At the same time, I am also trying to get my Pennsylvania driver’s license squared away. My ID expires in September. That part is practical. Responsible. Adult. But stacking both things on the same day feels like tempting fate. The DMV requires organization. Documents. Precision. I can manage that. I will over prepare. I will have every form printed, every requirement double checked. What I am actually anxious about is not the paperwork. It is the waiting. It is not knowing how long it will take. It is sitting there watching the clock, feeling the tension build beside me, worrying that the person who is taking me will get frustrated, irritated, inconvenienced. It is anticipating someone else’s emotional temperature while trying to regulate my own. That is the part that exhausts me before I even leave the house.

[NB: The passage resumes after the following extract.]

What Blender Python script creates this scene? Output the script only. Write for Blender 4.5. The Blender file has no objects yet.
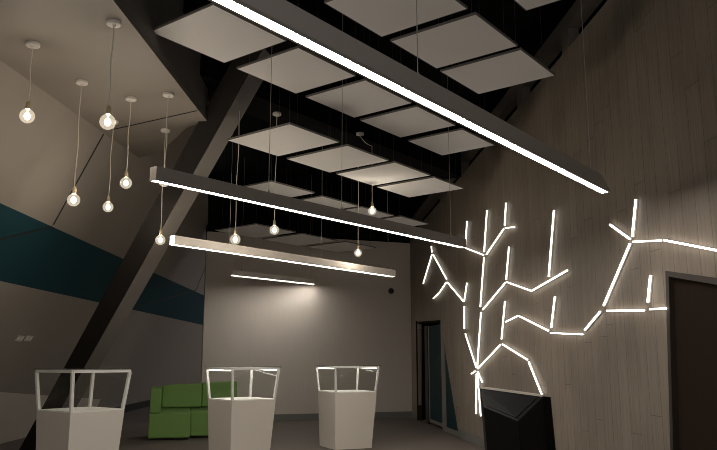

I can manage logistics. I struggle with uncertainty. And I really struggle with managing someone else’s emotions while I am already stretched thin. There is also this quiet, existential undertone humming in the background. Why am I even anchoring myself here if we do not know where we will be next year? Will we even still be in Pennsylvania? It feels strange to invest in permanence when life has felt transitional. But my ID still expires in September. My body still needs care now. Avoidance does not protect future me, it just burdens her.
If I strip the panic down to its core, it is this. I am afraid of things becoming bigger than expected. A minor procedure becoming major. A simple appointment becoming complicated. A manageable day becoming overwhelming. Someone else’s impatience becoming my responsibility. But here is what is also true. I have handled complicated before. I have handled overwhelming before. I have handled uncertainty before. And I am not actually responsible for managing every emotion in the room.
Anxiety tells me I will not be able to handle it. Experience tells me I will. My mantra has always been one day at a time. Not next year. Not worst case scenario. Not hypothetical escalation. Just tomorrow. Tomorrow I will show up. Tomorrow I will ask questions. Tomorrow I will advocate for myself. Tomorrow I will bring the documents. Tomorrow I will breathe. If it stays minor, good. If it does not, I will adjust. If the wait is long, I will survive it. If someone else is frustrated, that feeling belongs to them, not me.
Panic does not mean I am weak. It means I care about what happens next. And maybe the bravest thing is not eliminating the fear, it is walking in anyway. Tomorrow is not about controlling outcomes. It is about showing up for myself, even when I am afraid.